--- Problem to solve ---
Your task is to write out the complete listing exactly as it is shown.

— BEGIN —

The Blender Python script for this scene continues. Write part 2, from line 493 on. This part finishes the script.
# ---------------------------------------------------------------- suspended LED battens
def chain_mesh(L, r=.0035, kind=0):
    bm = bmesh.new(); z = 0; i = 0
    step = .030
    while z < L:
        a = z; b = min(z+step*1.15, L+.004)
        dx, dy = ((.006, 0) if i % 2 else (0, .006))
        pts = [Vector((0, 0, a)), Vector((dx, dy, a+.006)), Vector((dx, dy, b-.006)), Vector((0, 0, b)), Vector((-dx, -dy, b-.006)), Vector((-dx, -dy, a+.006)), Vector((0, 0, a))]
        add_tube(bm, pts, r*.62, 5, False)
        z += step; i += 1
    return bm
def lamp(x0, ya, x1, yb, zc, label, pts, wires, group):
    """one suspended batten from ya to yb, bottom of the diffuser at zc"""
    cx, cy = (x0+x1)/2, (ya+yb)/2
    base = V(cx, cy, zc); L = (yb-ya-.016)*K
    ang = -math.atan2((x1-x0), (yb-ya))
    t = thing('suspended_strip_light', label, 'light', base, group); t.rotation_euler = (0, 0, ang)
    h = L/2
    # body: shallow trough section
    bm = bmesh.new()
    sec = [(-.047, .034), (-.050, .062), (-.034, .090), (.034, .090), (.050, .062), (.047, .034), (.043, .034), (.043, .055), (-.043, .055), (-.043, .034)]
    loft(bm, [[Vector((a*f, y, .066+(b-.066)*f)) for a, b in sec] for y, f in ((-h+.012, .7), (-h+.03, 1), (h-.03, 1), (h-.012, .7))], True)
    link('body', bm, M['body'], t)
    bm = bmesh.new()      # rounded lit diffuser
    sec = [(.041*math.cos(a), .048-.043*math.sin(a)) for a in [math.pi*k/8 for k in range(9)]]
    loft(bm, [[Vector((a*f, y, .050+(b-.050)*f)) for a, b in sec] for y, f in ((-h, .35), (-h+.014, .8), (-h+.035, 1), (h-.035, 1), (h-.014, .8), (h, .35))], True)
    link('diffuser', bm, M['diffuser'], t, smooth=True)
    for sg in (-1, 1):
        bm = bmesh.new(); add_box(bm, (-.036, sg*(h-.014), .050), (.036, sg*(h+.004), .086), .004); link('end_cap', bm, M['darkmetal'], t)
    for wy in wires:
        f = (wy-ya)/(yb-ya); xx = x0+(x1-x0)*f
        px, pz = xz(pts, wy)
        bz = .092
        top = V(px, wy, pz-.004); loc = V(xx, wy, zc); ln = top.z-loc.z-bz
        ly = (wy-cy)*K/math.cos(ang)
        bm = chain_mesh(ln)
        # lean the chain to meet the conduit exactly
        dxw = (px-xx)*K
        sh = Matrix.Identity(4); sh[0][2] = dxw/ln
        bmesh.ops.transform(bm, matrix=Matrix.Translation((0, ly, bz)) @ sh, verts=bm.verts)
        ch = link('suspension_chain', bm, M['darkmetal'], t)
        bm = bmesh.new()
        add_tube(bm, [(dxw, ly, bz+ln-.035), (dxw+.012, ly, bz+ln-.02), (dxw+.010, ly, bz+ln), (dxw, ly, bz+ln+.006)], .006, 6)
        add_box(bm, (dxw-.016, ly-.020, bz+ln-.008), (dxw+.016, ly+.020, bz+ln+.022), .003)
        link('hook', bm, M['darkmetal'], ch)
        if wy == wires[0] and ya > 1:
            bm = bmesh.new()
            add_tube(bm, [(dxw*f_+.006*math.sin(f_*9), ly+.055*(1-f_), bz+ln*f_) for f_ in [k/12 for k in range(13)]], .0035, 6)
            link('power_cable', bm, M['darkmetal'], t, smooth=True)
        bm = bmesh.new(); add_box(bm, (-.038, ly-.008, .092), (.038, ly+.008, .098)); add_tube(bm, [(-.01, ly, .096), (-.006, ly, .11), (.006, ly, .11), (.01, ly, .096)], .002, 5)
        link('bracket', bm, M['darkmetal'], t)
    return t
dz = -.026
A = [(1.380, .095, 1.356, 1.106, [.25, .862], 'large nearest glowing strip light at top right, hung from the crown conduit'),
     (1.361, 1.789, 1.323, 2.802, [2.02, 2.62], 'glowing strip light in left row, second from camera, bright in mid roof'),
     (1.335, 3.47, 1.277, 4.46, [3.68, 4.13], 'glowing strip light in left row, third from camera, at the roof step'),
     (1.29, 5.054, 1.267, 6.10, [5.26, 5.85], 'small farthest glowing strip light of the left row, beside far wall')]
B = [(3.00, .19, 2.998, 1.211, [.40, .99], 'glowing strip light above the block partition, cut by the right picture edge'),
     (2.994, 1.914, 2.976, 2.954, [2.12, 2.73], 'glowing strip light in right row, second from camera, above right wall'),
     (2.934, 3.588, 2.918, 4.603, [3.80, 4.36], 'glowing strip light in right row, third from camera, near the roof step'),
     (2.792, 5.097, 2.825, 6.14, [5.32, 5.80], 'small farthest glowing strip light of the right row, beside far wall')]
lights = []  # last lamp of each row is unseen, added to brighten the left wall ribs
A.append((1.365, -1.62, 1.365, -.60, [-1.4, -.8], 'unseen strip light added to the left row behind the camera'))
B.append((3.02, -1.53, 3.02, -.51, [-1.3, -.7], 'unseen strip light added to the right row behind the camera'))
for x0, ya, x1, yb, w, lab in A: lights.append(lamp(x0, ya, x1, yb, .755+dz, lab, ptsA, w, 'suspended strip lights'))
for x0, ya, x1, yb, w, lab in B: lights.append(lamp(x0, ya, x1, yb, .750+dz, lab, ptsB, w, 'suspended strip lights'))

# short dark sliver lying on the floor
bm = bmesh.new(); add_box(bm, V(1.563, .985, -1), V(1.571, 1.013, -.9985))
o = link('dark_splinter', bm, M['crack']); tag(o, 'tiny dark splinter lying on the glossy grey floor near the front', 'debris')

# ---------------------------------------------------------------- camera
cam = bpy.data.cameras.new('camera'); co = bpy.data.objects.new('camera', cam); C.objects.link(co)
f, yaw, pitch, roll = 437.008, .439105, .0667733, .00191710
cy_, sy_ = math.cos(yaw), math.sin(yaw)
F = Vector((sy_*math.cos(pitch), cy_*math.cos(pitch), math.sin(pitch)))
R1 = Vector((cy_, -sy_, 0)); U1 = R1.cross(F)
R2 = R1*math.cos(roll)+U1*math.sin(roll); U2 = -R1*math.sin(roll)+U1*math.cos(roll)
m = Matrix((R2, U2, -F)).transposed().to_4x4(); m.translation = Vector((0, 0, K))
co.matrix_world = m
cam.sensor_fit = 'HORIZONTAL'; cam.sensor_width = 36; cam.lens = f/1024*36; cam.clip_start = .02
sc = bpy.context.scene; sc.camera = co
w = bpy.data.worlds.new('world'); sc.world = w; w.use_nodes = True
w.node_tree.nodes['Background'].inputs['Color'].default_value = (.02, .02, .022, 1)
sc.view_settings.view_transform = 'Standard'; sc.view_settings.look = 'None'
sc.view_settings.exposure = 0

— END —

--- Expected output ---
The Blender Python script for this scene continues. Write part 2, from line 493 on. This part finishes the script.
# ---------------------------------------------------------------- suspended LED battens
def chain_mesh(L, r=.0035, kind=0):
    bm = bmesh.new(); z = 0; i = 0
    step = .030
    while z < L:
        a = z; b = min(z+step*1.15, L+.004)
        dx, dy = ((.006, 0) if i % 2 else (0, .006))
        pts = [Vector((0, 0, a)), Vector((dx, dy, a+.006)), Vector((dx, dy, b-.006)), Vector((0, 0, b)), Vector((-dx, -dy, b-.006)), Vector((-dx, -dy, a+.006)), Vector((0, 0, a))]
        add_tube(bm, pts, r*.62, 5, False)
        z += step; i += 1
    return bm
def lamp(x0, ya, x1, yb, zc, label, pts, wires, group):
    """one suspended batten from ya to yb, bottom of the diffuser at zc"""
    cx, cy = (x0+x1)/2, (ya+yb)/2
    base = V(cx, cy, zc); L = (yb-ya-.016)*K
    ang = -math.atan2((x1-x0), (yb-ya))
    t = thing('suspended_strip_light', label, 'light', base, group); t.rotation_euler = (0, 0, ang)
    h = L/2
    # body: shallow trough section
    bm = bmesh.new()
    sec = [(-.047, .034), (-.050, .062), (-.034, .090), (.034, .090), (.050, .062), (.047, .034), (.043, .034), (.043, .055), (-.043, .055), (-.043, .034)]
    loft(bm, [[Vector((a*f, y, .066+(b-.066)*f)) for a, b in sec] for y, f in ((-h+.012, .7), (-h+.03, 1), (h-.03, 1), (h-.012, .7))], True)
    link('body', bm, M['body'], t)
    bm = bmesh.new()      # rounded lit diffuser
    sec = [(.041*math.cos(a), .048-.043*math.sin(a)) for a in [math.pi*k/8 for k in range(9)]]
    loft(bm, [[Vector((a*f, y, .050+(b-.050)*f)) for a, b in sec] for y, f in ((-h, .35), (-h+.014, .8), (-h+.035, 1), (h-.035, 1), (h-.014, .8), (h, .35))], True)
    link('diffuser', bm, M['diffuser'], t, smooth=True)
    for sg in (-1, 1):
        bm = bmesh.new(); add_box(bm, (-.036, sg*(h-.014), .050), (.036, sg*(h+.004), .086), .004); link('end_cap', bm, M['darkmetal'], t)
    for wy in wires:
        f = (wy-ya)/(yb-ya); xx = x0+(x1-x0)*f
        px, pz = xz(pts, wy)
        bz = .092
        top = V(px, wy, pz-.004); loc = V(xx, wy, zc); ln = top.z-loc.z-bz
        ly = (wy-cy)*K/math.cos(ang)
        bm = chain_mesh(ln)
        # lean the chain to meet the conduit exactly
        dxw = (px-xx)*K
        sh = Matrix.Identity(4); sh[0][2] = dxw/ln
        bmesh.ops.transform(bm, matrix=Matrix.Translation((0, ly, bz)) @ sh, verts=bm.verts)
        ch = link('suspension_chain', bm, M['darkmetal'], t)
        bm = bmesh.new()
        add_tube(bm, [(dxw, ly, bz+ln-.035), (dxw+.012, ly, bz+ln-.02), (dxw+.010, ly, bz+ln), (dxw, ly, bz+ln+.006)], .006, 6)
        add_box(bm, (dxw-.016, ly-.020, bz+ln-.008), (dxw+.016, ly+.020, bz+ln+.022), .003)
        link('hook', bm, M['darkmetal'], ch)
        if wy == wires[0] and ya > 1:
            bm = bmesh.new()
            add_tube(bm, [(dxw*f_+.006*math.sin(f_*9), ly+.055*(1-f_), bz+ln*f_) for f_ in [k/12 for k in range(13)]], .0035, 6)
            link('power_cable', bm, M['darkmetal'], t, smooth=True)
        bm = bmesh.new(); add_box(bm, (-.038, ly-.008, .092), (.038, ly+.008, .098)); add_tube(bm, [(-.01, ly, .096), (-.006, ly, .11), (.006, ly, .11), (.01, ly, .096)], .002, 5)
        link('bracket', bm, M['darkmetal'], t)
    return t
dz = -.026
A = [(1.380, .095, 1.356, 1.106, [.25, .862], 'large nearest glowing strip light at top right, hung from the crown conduit'),
     (1.361, 1.789, 1.323, 2.802, [2.02, 2.62], 'glowing strip light in left row, second from camera, bright in mid roof'),
     (1.335, 3.47, 1.277, 4.46, [3.68, 4.13], 'glowing strip light in left row, third from camera, at the roof step'),
     (1.29, 5.054, 1.267, 6.10, [5.26, 5.85], 'small farthest glowing strip light of the left row, beside far wall')]
B = [(3.00, .19, 2.998, 1.211, [.40, .99], 'glowing strip light above the block partition, cut by the right picture edge'),
     (2.994, 1.914, 2.976, 2.954, [2.12, 2.73], 'glowing strip light in right row, second from camera, above right wall'),
     (2.934, 3.588, 2.918, 4.603, [3.80, 4.36], 'glowing strip light in right row, third from camera, near the roof step'),
     (2.792, 5.097, 2.825, 6.14, [5.32, 5.80], 'small farthest glowing strip light of the right row, beside far wall')]
lights = []  # last lamp of each row is unseen, added to brighten the left wall ribs
A.append((1.365, -1.62, 1.365, -.60, [-1.4, -.8], 'unseen strip light added to the left row behind the camera'))
B.append((3.02, -1.53, 3.02, -.51, [-1.3, -.7], 'unseen strip light added to the right row behind the camera'))
for x0, ya, x1, yb, w, lab in A: lights.append(lamp(x0, ya, x1, yb, .755+dz, lab, ptsA, w, 'suspended strip lights'))
for x0, ya, x1, yb, w, lab in B: lights.append(lamp(x0, ya, x1, yb, .750+dz, lab, ptsB, w, 'suspended strip lights'))

# short dark sliver lying on the floor
bm = bmesh.new(); add_box(bm, V(1.563, .985, -1), V(1.571, 1.013, -.9985))
o = link('dark_splinter', bm, M['crack']); tag(o, 'tiny dark splinter lying on the glossy grey floor near the front', 'debris')

# ---------------------------------------------------------------- camera
cam = bpy.data.cameras.new('camera'); co = bpy.data.objects.new('camera', cam); C.objects.link(co)
f, yaw, pitch, roll = 437.008, .439105, .0667733, .00191710
cy_, sy_ = math.cos(yaw), math.sin(yaw)
F = Vector((sy_*math.cos(pitch), cy_*math.cos(pitch), math.sin(pitch)))
R1 = Vector((cy_, -sy_, 0)); U1 = R1.cross(F)
R2 = R1*math.cos(roll)+U1*math.sin(roll); U2 = -R1*math.sin(roll)+U1*math.cos(roll)
m = Matrix((R2, U2, -F)).transposed().to_4x4(); m.translation = Vector((0, 0, K))
co.matrix_world = m
cam.sensor_fit = 'HORIZONTAL'; cam.sensor_width = 36; cam.lens = f/1024*36; cam.clip_start = .02
sc = bpy.context.scene; sc.camera = co
w = bpy.data.worlds.new('world'); sc.world = w; w.use_nodes = True
w.node_tree.nodes['Background'].inputs['Color'].default_value = (.02, .02, .022, 1)
sc.view_settings.view_transform = 'Standard'; sc.view_settings.look = 'None'
sc.view_settings.exposure = 0